The famous Georgian historian and geographer Vakhushti Bagrationi when describing Alistskali Valley (“The Description of the Kingdom of Kartli”), notes as follows:   
“Above Ali, on the slope of Mt Likhi, a fortress stands. Behind the fortress, there is Utslevi village, wherein good and best wine vessels (churi) are made”…
We studied the village Utslevi in the Khashuri district and nearby villages and found that today no one is engaged in pottery making.  However the locals, especially the elders, still remember the earlier production of tiles, various earthenware and locally made vessels.
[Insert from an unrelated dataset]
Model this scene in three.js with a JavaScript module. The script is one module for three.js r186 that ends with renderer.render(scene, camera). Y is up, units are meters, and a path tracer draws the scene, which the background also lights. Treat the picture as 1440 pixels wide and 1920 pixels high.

Pottery, and particularly qvevri-making, was also well-developed in Ksani Valley, Kartli, especially in the village of Tskhavati, although locals no longer carry out this activity. Tskhavati earthenware crockery was famous and in high demand in many villages and towns of East Georgia. Tskhavati qvevri-makers were known for their small-size qvevris (kotso) or slightly bigger ones.  Large-size qvevris, as narrates M. Zandukeli in his work Georgian National Ceramics (Ksani Valley), Tbilisi 1982, were brought into the Ksani Valley from Imereti (West Georgia).
Vardisubani village in the Telavi district (Kakheti) used to be a famous qvevri-making center, where this activity has been followed for ages. Vardisubani is the only village in East Georgia where qvevri-making has been preserved since ancient times.  Earlier the village was also engaged in making tonne, bricks, tiles, and earthenware crockery and was famous for en masse production of large-size qvevris. At present maximum capacity of qvevris produced in Vardisubani is about 2-2.5 tons.  According to the local population and qvevri-makers, even larger qvevris were also made in the village in earlier times. In general, the region of Kakheti was distinguished for making large-capacity qvevris. For example, one still can find qvevris in the village of Shilda that hold 6000-8000 liters. 
In West Georgia, for example in Imeretia, the best-known qvevri-making villages were Boslevi, Chkhirula, Makatubani, and several others. 
We have studied well-known villages in Guria, West Georgia, where pottery was produced, and qvevri in particular.  Some include Aketi and Atsana. High quality qvevris are still being made in these localities although craftsmen are far fewer--today only two qvevri-makers are still working in Atsana.
In the village of Aketi the availability of high-quality clay has meant that artisans can still produce qvevris and crockery as well as other earthenware (tiles, tonne (Traditional bread-making ovens), bricks, well crowns) in Aketi proper and Atsana.  In Samegrelo, qvevri-making was practiced in the villages of Namkolao, Mukhuri, Jvari, Chale, Namkoli, Chkaduashi, Pakhulani, Kortskheli and others.  In the area of Lechkhumi, artisans from the village of Sairme were noted for this skill.
Qvevri-making is still practiced in several Imeretian villages as well, though comparatively smaller sizes are made.  Although qvevris holding 2000-2500 liters are also made here, the fact that Imereti, in comparison with Kakheti, is a comparatively land-poor region means that the land dedicated to vineyards occupies a relatively small area.  Thus small-capacity qvevris are quite sufficient to hold the yearly grape harvest.
Today, qvevri-making is restricted to three Georgian regions: Kakheti, Imereti and Guria. In general, Georgian qvevris vary in capacity from 2 to 3 liters to 6000-8000 liters, although in ancient times artisans supposedly made even larger vessels that could hold 10,000 to 15,000 liters.
From: Making Wine in Qvevri: a Unique Georgian Tradition, Tb. 2011.